The issue was second among the three most important strategic priorities for respondents. These were the funding of doctoral education, identified by 74% of respondents, followed by research ethics (70%) and attracting doctoral candidates from abroad (61%).
The report said it was no surprise that attracting international doctoral candidates was a high priority, due to the international nature of research activity, but as Eurostat data show, there is “significant inequality” in Europe when it comes to the number of doctoral candidates from abroad.
With findings gathered from more than 300 institutions across 36 countries in Europe, the report on the survey, Doctoral Education in Europe Today: Approaches and institutional structures, provides an overview of the deep transformation that has taken place in doctoral education over the past 10 years.
One of the most significant general findings, according to Dr Alexander Hasgall, head of the EUA-CDE and one of the authors of the report, is that there is “quite a wide variety” of approaches to organising and structuring doctoral education in Europe.
Fit-for-purpose approach
“There is no one-size-fits-all approach but more of a fit-for-purpose approach and so it very much depends on national and institutional context, but also on the discipline,” he told University World Newsthis week.
At the same time, while there is a lot of diversity in doctoral education, there are “strong communalities”, especially a “real understanding that doctoral candidates are early year researchers, not students, spending most of their time doing research”, he said.
So doctoral education in Europe is mainly research with everything else – transversal or soft skills training such as communications and project management – added on top, he said.
For him one of the most impressive findings was how much progress has been made along the lines of the Salzburg Principles, established in 2005 at the EUA seminar “Doctoral programmes for the European knowledge society”, held in Austria.
These included acceptance that at the centre of doctoral education is the advancement of knowledge through original research, that doctoral education lasts three to four years, the importance of diversity of doctoral programmes and the need to promote innovative structures and support mobility.

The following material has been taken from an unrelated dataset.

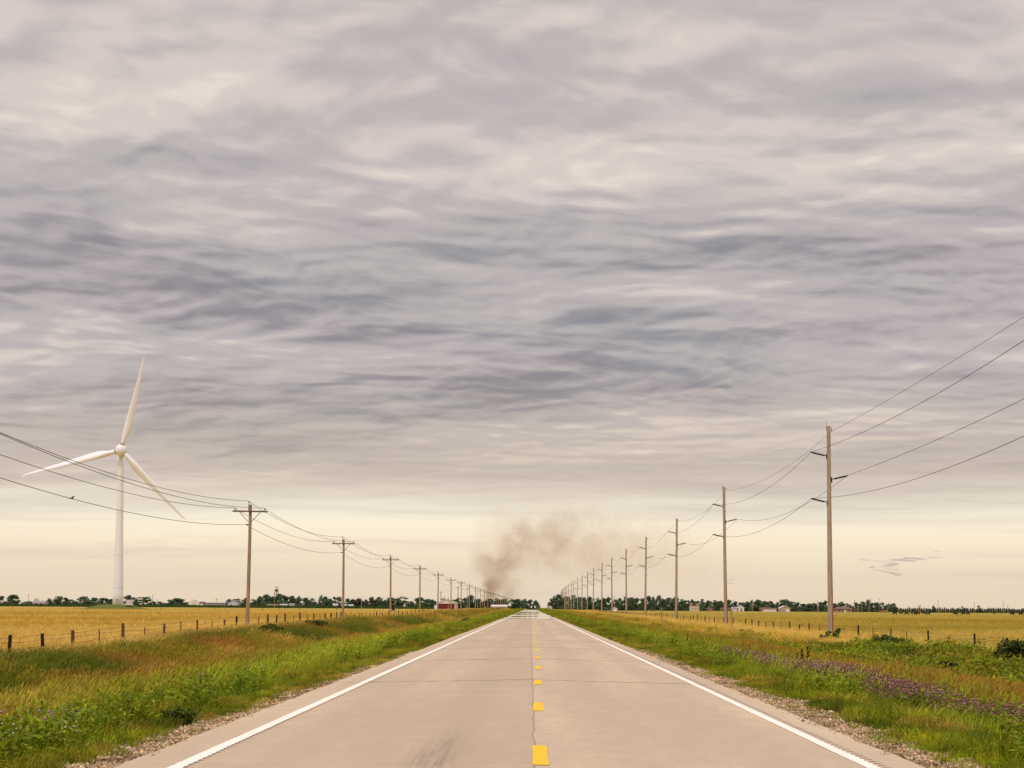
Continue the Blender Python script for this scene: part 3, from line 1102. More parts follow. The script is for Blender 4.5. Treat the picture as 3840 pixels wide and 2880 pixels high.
    ok = RNG.random(len(x)) < sstep(fbm(x / 3.2, y / 7, 103), .36, .50) * np.clip(1 - sstep(y, 112, 132), .10, 1) * sstep(s, 13.5, 16.0) * (1 - sstep(s, 23.5, 25.5))
    x, y, s = x[ok], y[ok], s[ok]
    t = mixc(C_GREEN[None], C_DKGREEN[None], np.clip(sstep(fbm(x / 2.5, y / 4, 105), .4, .6) * .7 + RNG.normal(0, .12, len(x)), 0, 1))
    t = mixc(t, C_OLIVE[None], sstep(fbm(x / 1.8, y / 3, 106), .5, .66) * .7)
    scatter('bank_vines', 'tangled green vines and scrub covering the right bank below the fence', 'weed', x, y, RNG.uniform(1.2, 2.3, len(x)), jit(t))

    # ---- clover band on the right and stray clover on the left
    x, y, s = wedge(42 * Q, 24, 92, 6.9, 9.6, left=False)
    cc = 8.05 + .5 * (fbm(y / 9, y * 0, 107) - .5)
    ok = RNG.random(len(x)) < np.exp(-((s - cc) / .52) ** 2) * sstep(y, 100, 70) * (.42 + .5 * sstep(fbm(x / 1.2, y / 3, 109), .40, .58))
    x, y = x[ok], y[ok]
    xl, yl, sl = wedge(1.0, 28, 60, 6.4, 9.5)
    okl = RNG.random(len(xl)) < sstep(fbm(xl / 1.5, yl / 3, 111), .58, .68)
    x = np.concatenate([x, xl[okl]]); y = np.concatenate([y, yl[okl]])
    n = len(x)
    pink = mixc(np.array(srgb(154, 114, 104))[None], np.array(srgb(194, 156, 150))[None], RNG.random(n))
    pink = mixc(pink, np.array(srgb(150, 96, 92))[None], (RNG.random(n) < .6) * .85)
    scatter('clover', 'pink flowering clover in a long band on the verge', 'clover', x, y, RNG.uniform(.8, 1.2, n), jit(mixc(C_DKGREEN[None], C_OLIVE[None], RNG.random(n) * .7)), pink)

    # ---- yellow flowers
    X, Y_ = [], []
    for cx, cy, r, k in ((15.0, 135, 3.0, 46), (13.5, 120, 2.0, 26), (19.5, 165, 2.4, 34), (17.0, 250, 3.5, 70), (14.5, 215, 2.5, 30), (20.5, 130, 1.2, 16), (-11.5, 165, 1.3, 12), (18, 330, 4, 60)):
        X.append(cx + RNG.normal(0, r * .6, k)); Y_.append(cy + RNG.normal(0, r * 3.5, k))
    x = np.concatenate(X); y = np.concatenate(Y_)
    scatter('yellow_flowers', 'bright yellow wildflowers scattered through the grass', 'spray', x, y, RNG.uniform(.7, 1.1, len(x)), jit(np.repeat(C_OLIVE[None], len(x), 0)),
            jit(np.repeat(np.array(srgb(250, 214, 50))[None], len(x), 0), .06))

    # ---- the two hay fields
    pts = []
    for left, s0 in ((True, 19.5), (False, 25.5)):
        pts += [wedge(7 * Q, 55, 170, s0, 48, left=left), wedge(3.2 * Q, 170, 300, s0, 78, left=left), wedge(.75 * Q, 300, 560, s0, 142, left=left), wedge(.16 * Q, 560, 1100, s0, 275, left=left)]
    x, y, s = cat(*pts)
    sc = RNG.uniform(.65, 1.0, len(x)) * (1 - .55 * sstep(y, 400, 800)) * .85
    scatter('field_grass', 'ripe golden grass covering both flat fields', 'tall', x, y, sc, jit(land_tint(x, y), .13))

    # ---- loose gravel along the edges of the asphalt
    x, y, s = cat(wedge(44, 19, 45, 4.25, 5.7, left=False), wedge(26, 45, 95, 4.25, 5.3, left=False), wedge(44, 19, 40, 4.36, 5.4), wedge(24, 40, 80, 4.36, 4.9))
    ok = RNG.random(len(x)) < sstep(s + .9 * (fbm(x, y / 2, 113) - .5), 5.55, 4.6)
    x, y = x[ok], y[ok]
    n = len(x)
    t = mixc(np.array(srgb(146, 120, 94))[None], np.array(srgb(228, 206, 176))[None], RNG.random(n) ** 1.3)
    scatter('gravel', 'loose tan and white gravel along the asphalt edges', 'stone', x, y, RNG.uniform(.5, .95, n), t, tilt=.05)


grow()
# ------------------------------------------------------------------ materials of built things
def wood_material(name, light, dark, rust=None):
    """Weathered pole wood: long drying cracks, stains, old sap streaks low down."""
    m, g, out = new_mat(name)
    P = g.new('ShaderNodeTexCoord').outputs['Object']
    X, Y, Z = g.xyz(P)[:3]
    grain = g.noise(g.mapping(P, scale=(9, 9, 0.35)), 3.0, 6, 0.65)
    blot = g.noise(g.mapping(P, scale=(2, 2, 0.5)), 2.2, 5, 0.6)
    c = g.ramp(grain, [(0.30, dark), (0.48, tuple((a + b) / 2 for a, b in zip(light, dark))), (0.62, light), (0.8, tuple(min(1, a * 1.12) for a in light))])
    c = g.mix(g.step(blot, 0.5, 0.75, 0, 0.5), c, tuple(a * 0.62 for a in light))
    crack = g.noise(g.mapping(P, loc=(1, 2, 0), scale=(7, 7, 0.16)), 2.4, 3, 0.5)
    c = g.mix(g.step(crack, 0.60, 0.66, 0, 0.75), c, tuple(a * 0.22 for a in light))
    if rust:
        lo = g.step(g.m('MULTIPLY_ADD', blot, 5.0, Z), 9.5, 4.0)
        side = g.step(g.m('MULTIPLY_ADD', grain, 0.1, X), 0.10, 0.18)
        c = g.mix(g.m('MULTIPLY', lo, g.m('MULTIPLY', side, 0.85)), c, rust)
    knots = g.noise(g.mapping(P, scale=(6, 6, 2.2)), 2.0, 2, 0.5)
    c = g.mix(g.step(knots, 0.68, 0.74, 0, 0.7), c, tuple(a * 0.2 for a in light))
    principled(g, out, c, 0.9, 0.1, bump=grain, bump_d=0.02)
    return m


POLE_M = wood_material('weathered_pole_wood', srgb(190, 162, 134), srgb(124, 100, 80))
TALL_M = wood_material('tall_pole_wood', srgb(196, 176, 156), srgb(132, 114, 98), rust=srgb(150, 78, 34))
ARM_M = wood_material('crossarm_wood', srgb(142, 112, 84), srgb(84, 64, 48))
POST_M = wood_material('grey_post_wood', srgb(120, 96, 74), srgb(52, 40, 32))
POST_D = wood_material('dark_post_wood', srgb(62, 46, 38), srgb(26, 20, 18))
STEEL_POST = simple('rusty_post_steel', srgb(72, 40, 32), 0.7, 0.4, 4)
IRON = simple('dark_iron', srgb(40, 34, 32), 0.6, 0.3, 8, metal=0.3)
POLYMER = simple('dark_polymer', srgb(30, 26, 24), 0.5, 0.15, 6)
PORCELAIN = simple('brown_porcelain', srgb(92, 70, 60), 0.3, 0.2, 6, spec=0.5)
CABLE = simple('aged_cable', srgb(64, 58, 54), 0.6, 0.2, 3, metal=0.2)
ORD = ['nearest', 'second nearest', 'third nearest', 'fourth nearest', 'fifth nearest', 'sixth nearest', 'seventh nearest', 'eighth nearest', 'ninth nearest', 'tenth nearest',
       'eleventh nearest', 'twelfth nearest', 'thirteenth nearest', 'fourteenth nearest', 'fifteenth nearest', 'sixteenth nearest', 'seventeenth nearest', 'eighteenth nearest',
       'nineteenth nearest', 'twentieth nearest', 'twenty-first nearest', 'twenty-second nearest', 'twenty-third nearest', 'twenty-fourth nearest', 'twenty-fifth nearest',
       'twenty-sixth nearest', 'twenty-seventh nearest', 'twenty-eighth nearest', 'twenty-ninth nearest', 'thirtieth nearest']
NTH = ['first', 'second', 'third', 'fourth', 'fifth', 'sixth', 'seventh', 'eighth', 'ninth', 'tenth', 'eleventh', 'twelfth', 'thirteenth', 'fourteenth', 'fifteenth', 'sixteenth',
       'seventeenth', 'eighteenth', 'nineteenth', 'twentieth', 'twenty-first', 'twenty-second', 'twenty-third', 'twenty-fourth', 'twenty-fifth', 'twenty-sixth', 'twenty-seventh', 'twenty-eighth']


# ------------------------------------------------------------------ crossarm poles left of the road
LAT_L, D0_L, SP_L = 20.5, 163.0, 84.4
H_L = 9.35                                     # pole length above ground


def make_crossarm_pole():
    t = empty('utility_pole', (0, 0, 0))
    n = 12
    pts, rad = [], []
    for i in range(9):
        k = i / 8
        pts.append((0.02 * math.sin(3 * k) , 0, -0.6 + (H_L + 0.6) * k))
        rad.append(0.150 - 0.042 * k)
    MB().tube(pts, rad, n).build('pole_shaft', POLE_M, t, smooth=False)
    za = H_L - 0.50
    MB().box(-1.27, 1.27, -0.245, -0.125, za - 0.055, za + 0.055).build('crossarm', ARM_M, t)
    for s in (-1, 1):
        MB().tube([(s * 0.76, -0.19, za - 0.055), (s * 0.11, -0.15, za - 0.76)], 0.022, 6).build('arm_brace', IRON, t)
        mb = MB()
        mb.tube([(s * 1.08, -0.185, za - 0.09), (s * 1.08, -0.185, za + 0.14)], 0.013, 6)
        mb.lathe([(0.02, 0.10), (0.05, 0.12), (0.062, 0.15), (0.035, 0.17), (0.048, 0.19), (0.030, 0.235), (0.0, 0.245)], 10, (s * 1.08, -0.185, za))
        mb.build('pin_insulator', PORCELAIN, t)
    mb = MB()
    mb.box(-0.145, -0.085, -0.05, 0.05, H_L - 0.42, H_L + 0.02)
    mb.tube([(-0.11, 0, H_L - 0.05), (-0.11, 0, H_L + 0.16)], 0.016, 6)
    mb.lathe([(0.02, 0.13), (0.055, 0.15), (0.062, 0.18), (0.036, 0.20), (0.048, 0.22), (0.028, 0.26), (0.0, 0.27)], 10, (-0.11, 0, H_L))
    mb.build('top_insulator', PORCELAIN, t)
    mb = MB()
    mb.box(-0.20, -0.10, -0.03, 0.03, H_L - 1.49, H_L - 1.42)
    mb.lathe([(0.0, -0.05), (0.045, -0.04), (0.045, 0.04), (0.0, 0.05)], 8, (-0.24, 0, H_L - 1.455))
    mb.build('neutral_bracket', IRON, t)
    return t


pole0 = make_crossarm_pole()
LEFT_POLES = []
N_LEFT = 30
for i in range(-1, N_LEFT):
    d = D0_L + SP_L * i
    x = -LAT_L + float(curve(d)) + (random.uniform(-.12, .12) if i > 0 else 0)
    LEFT_POLES.append(Vector((x, d, gz(x, d) if i != 0 else gz(x, d))))
for k, p in enumerate(LEFT_POLES):
    o = pole0 if k == 1 else copy_tree(pole0)
    o.location = p if k else p - Vector((0, 0, 0.27))
    o.rotation_euler = (random.uniform(-.012, .012), random.uniform(-.014, .014) if k > 1 else 0.010, random.uniform(-.05, .05) if k > 1 else 0)
    tag(o, ('%s wooden crossarm pole in the row along the fence left of the road' % ORD[k - 1]) if k else 'wooden crossarm pole standing before the nearest one, just past the left edge', 'utility pole', 'crossarm poles left of the road')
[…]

Doctoral candidates were for the first time considered to be early career researchers, able to follow different career paths, both in and outside of academia.
“What is remarkable is that, while in Europe there is no central steering of doctoral education, because universities have a high degree of autonomy in implementing these principles, we see they are still in line with them,” Hasgall says.

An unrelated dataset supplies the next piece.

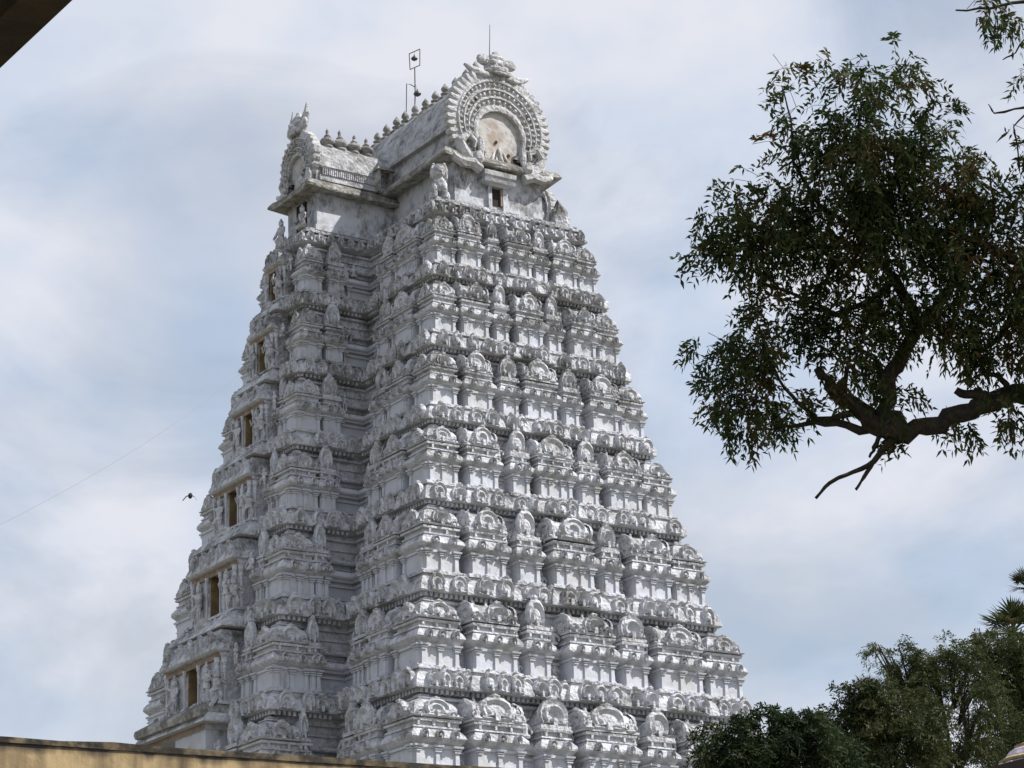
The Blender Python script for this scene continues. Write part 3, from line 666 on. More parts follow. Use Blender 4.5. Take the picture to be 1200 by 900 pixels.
A2 = great_arch(frame((0, 1), (0, 5.02), 0), 1.98, 38.05, 'far')
A3 = great_arch(frame((-1, 0), (-5.0, 0), 0), 1.12, 37.42, 'side')
A4 = great_arch(frame((1, 0), (5.0, 0), 0), 1.12, 37.42, 'side')
# relief inside the main medallion
m = MB()
m.tube([(0, .06, 36.6), (0, .10, 36.9), (0, .08, 37.15)], [.06, .09, .05], 6)
for s in (-1, 1):
    m.tube([(s*.55, .05, 36.3), (s*.32, .09, 36.65), (s*.18, .07, 37.0)], [.10, .07, .03], 6)
    m.tube([(s*.25, .05, 36.25), (s*.14, .09, 36.6), (s*.09, .07, 36.9)], [.06, .05, .02], 6)
for a, r_ in ((0, .06), ):
    pass
link('relief', m.mesh('relief', M_medal, smooth=True), A1, Matrix())
# pigeon holes: flat discs in near-black, painted as the shade inside
HOL = MB().lathe([(.5, -.02), (.5, .02)], 10)
hm = MB().addm(HOL, Matrix.Rotation(math.pi/2, 4, 'X')).mesh('hole', M_dark)
for x, z, y in ((-.25, 38.85, .16), (.95, 38.75, .16), (-1.15, 38.5, .16), (.12, 37.35, .06), (-.38, 36.95, .06), (1.25, 37.9, .16)):
    link('hole', hm, A1, Matrix.Translation((x, y+.02, z)) @ Matrix.Diagonal((.11, .5, .13, 1)))
# crowns over the gables
def crown(Mf, z0, s, par, horns=False, wx=1.0):
    m = MB()
    E_ = lambda c, r, n=9, q=6: m.ell((c[0]*s, .05+c[1]*s, z0+c[2]*s), (r[0]*s, r[1]*s, r[2]*s), n, q)
    E_((0, .0, .42), (.40, .28, .36)); E_((0, .22, .28), (.28, .16, .18)); E_((-.2, .22, .52), (.11, .1, .11)); E_((.2, .22, .52), (.11, .1, .11)); E_((0, .3, .40), (.09, .12, .1))
    E_((-.26, .12, .2), (.16, .14, .1)); E_((.26, .12, .2), (.16, .14, .1)); E_((0, .26, .12), (.22, .1, .06))
    E_((0, 0, .78), (.26, .2, .16)); E_((0, 0, .95), (.12, .1, .12))
    for q in (-1, 1):
        if horns:
            m.tube([(q*.30*s, 0, z0+.6*s), (q*.50*s, 0, z0+.9*s), (q*.52*s, 0, z0+1.3*s)], [.17*s, .12*s, .02*s], 7)
            E_((q*.52, .05, .42), (.2, .12, .26))
        else:
            m.tube([(q*.30*s, 0, z0+.12*s), (q*.75*s, .05, z0+.10*s), (q*1.0*s, .05, z0+.28*s)], [.17*s, .15*s, .06*s], 7)
            E_((q*.42, .02, .62), (.2, .16, .22)); E_((q*.45, .1, .0), (.22, .14, .12))
        for j in range(3): m.tube([(q*(.1+.1*j)*s, .1*s, z0-.02*s), (q*(.1+.12*j)*s, .14*s, z0-.35*s)], [.05*s, .04*s], 5)
    return link('crown', m.mesh('crown', M_arch, jit=.01), par, Matrix.Diagonal((wx, 1, 1, 1)))
crown(None, 39.80, .98, A1, wx=1.35); crown(None, 39.80, .98, A2, wx=1.35); crown(None, 38.38, .95, A3, True); crown(None, 38.38, .95, A4, True)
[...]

“So this shows that where you have a process that is bottom-up, where institutions come together and identify goals, it will reach a common base in the long-term.”

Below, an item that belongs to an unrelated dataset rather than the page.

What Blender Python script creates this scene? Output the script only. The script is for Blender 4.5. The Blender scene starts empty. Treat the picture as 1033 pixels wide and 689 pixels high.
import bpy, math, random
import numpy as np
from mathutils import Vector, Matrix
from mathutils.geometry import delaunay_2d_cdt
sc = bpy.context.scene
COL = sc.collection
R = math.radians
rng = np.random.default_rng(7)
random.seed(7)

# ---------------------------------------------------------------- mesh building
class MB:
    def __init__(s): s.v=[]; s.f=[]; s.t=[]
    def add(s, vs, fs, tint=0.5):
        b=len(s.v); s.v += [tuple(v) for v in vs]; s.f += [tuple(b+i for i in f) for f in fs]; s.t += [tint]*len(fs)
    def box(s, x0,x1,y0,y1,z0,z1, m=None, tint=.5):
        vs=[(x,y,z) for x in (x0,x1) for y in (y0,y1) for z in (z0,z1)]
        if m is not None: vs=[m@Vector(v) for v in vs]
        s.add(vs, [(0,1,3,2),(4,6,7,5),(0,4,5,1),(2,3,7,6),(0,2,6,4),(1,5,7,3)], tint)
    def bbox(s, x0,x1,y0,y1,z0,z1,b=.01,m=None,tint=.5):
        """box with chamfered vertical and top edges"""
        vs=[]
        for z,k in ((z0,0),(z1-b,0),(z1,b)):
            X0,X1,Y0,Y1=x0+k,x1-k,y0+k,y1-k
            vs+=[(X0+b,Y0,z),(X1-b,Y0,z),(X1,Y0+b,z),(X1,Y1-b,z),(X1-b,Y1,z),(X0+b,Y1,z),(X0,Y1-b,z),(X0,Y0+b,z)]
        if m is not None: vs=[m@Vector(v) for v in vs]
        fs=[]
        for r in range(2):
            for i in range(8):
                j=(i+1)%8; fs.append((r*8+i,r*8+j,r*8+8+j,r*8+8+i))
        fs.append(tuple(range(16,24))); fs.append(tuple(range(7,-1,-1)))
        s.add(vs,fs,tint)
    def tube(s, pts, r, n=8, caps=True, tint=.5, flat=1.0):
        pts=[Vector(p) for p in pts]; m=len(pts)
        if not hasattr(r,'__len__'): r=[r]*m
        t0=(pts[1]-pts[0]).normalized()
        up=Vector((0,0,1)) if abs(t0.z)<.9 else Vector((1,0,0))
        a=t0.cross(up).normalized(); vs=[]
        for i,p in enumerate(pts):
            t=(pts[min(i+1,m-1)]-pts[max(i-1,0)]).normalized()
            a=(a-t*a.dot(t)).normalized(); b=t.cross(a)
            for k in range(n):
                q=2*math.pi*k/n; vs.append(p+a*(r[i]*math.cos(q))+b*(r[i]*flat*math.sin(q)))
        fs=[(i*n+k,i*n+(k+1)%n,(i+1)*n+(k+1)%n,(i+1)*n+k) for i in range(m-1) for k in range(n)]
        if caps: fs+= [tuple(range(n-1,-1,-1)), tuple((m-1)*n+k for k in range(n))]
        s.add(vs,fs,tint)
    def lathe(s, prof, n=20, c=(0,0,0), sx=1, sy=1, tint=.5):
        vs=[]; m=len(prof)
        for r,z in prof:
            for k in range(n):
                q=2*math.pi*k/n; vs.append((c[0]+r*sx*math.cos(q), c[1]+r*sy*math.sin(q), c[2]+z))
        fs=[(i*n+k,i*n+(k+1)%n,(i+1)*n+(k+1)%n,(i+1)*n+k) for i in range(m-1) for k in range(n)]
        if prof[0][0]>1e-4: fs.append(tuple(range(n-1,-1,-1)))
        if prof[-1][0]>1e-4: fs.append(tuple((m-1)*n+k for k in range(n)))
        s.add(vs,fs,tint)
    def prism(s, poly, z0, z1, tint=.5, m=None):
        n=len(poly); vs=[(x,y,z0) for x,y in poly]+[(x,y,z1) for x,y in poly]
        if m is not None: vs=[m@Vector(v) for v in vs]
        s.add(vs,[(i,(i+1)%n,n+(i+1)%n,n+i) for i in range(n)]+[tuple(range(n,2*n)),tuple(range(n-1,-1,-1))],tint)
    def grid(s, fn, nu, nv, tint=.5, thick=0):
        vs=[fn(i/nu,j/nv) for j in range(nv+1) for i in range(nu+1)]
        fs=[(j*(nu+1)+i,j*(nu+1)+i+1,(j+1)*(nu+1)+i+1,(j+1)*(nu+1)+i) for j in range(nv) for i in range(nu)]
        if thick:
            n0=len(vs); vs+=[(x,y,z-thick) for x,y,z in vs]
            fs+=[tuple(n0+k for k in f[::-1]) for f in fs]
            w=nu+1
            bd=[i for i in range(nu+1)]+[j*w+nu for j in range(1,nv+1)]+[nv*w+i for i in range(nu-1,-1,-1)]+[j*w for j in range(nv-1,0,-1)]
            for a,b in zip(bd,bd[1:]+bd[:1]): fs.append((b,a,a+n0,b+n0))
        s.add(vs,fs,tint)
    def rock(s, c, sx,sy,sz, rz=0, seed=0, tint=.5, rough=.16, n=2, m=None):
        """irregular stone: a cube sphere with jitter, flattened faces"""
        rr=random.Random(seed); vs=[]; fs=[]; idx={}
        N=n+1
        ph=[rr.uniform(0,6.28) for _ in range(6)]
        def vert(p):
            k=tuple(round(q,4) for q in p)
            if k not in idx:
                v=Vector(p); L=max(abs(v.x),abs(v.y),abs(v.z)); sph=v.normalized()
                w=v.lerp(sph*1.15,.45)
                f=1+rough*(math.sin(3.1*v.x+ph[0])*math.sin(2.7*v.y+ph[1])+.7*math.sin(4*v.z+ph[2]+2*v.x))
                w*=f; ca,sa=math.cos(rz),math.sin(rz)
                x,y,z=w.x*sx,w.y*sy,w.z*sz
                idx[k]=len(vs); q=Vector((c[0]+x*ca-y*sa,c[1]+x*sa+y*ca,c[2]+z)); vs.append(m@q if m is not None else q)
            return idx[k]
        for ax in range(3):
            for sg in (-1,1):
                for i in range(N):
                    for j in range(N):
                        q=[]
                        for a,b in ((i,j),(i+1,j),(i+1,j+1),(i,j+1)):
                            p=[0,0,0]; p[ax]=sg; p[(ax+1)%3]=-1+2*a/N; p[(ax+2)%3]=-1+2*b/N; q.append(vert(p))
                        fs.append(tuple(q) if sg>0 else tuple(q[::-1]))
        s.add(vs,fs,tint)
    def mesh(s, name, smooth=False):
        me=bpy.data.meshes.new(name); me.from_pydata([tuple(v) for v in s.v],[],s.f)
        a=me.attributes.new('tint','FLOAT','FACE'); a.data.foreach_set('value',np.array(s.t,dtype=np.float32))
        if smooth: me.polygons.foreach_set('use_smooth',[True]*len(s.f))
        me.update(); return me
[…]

Doctoral education has come a long way since its beginnings, with the emergence of the first universities of Europe at the end of the Middle Ages, serving as licence to teach (docere).
It has developed into an academic degree that expresses above all the ability to conduct research, conforming to academic standards and presented through a dissertation memo or published articles.
Years of reform
The report focuses on the key results of years of doctoral education reform in Europe, which have been marked by the introduction of doctoral schools at many institutions and a significant increase in the number of doctoral candidates and doctoral graduates.
More specifically, it examines the balance between institutional responsibility and that of the individual supervisor, as well as the mechanisms that underpin the passage through the doctorate and towards future careers.
It also assesses the degree of change, asking how the doctorate today is different from that of a decade or more ago. The funding of doctoral education and the strategic priorities of institutions are other lines of questioning, among many others.
“The large response to the survey provides confidence in the findings but also indicates that institutions want to know where we stand on these and many other issues,” said Luke Georghiou, deputy president and deputy vice-chancellor of the University of Manchester and Chair of the EUA-CDE Steering Committee. “Europe now has a shared database that will enhance our understanding of doctoral education.”
The survey questions were developed by a research team at the Centre for Higher Education Governance Ghent (CHEGG) of Ghent University in Belgium and were further developed by EUA and the EUA-CDE Steering Committee.
Fast-changing landscape
One of the most unexpected findings is how fast the doctoral education landscape has changed in the past 15 years, moving from a situation where perhaps 20%-30% of institutions had anything like a doctoral school or similar structure, to the situation now where 90% do, Hasgall said.
At the same time the perception of doctoral education’s role has changed fundamentally. “Today nearly all doctoral education institutions say they prepare future academics and scholars, but at the same time about half now tell you they are to a great extent producing ‘highly skilled knowledge workers’ and another 31% say they do that to some extent,” Hasgall said.
“It means now there is an overwhelming majority – 85% – who to some or a great extent understand that doctoral candidates are not only academics and scholars but also have other career options. This is quite an important finding, a fundamental change in perception, and it is very interesting to see how fast this change has come about,” he told University World News.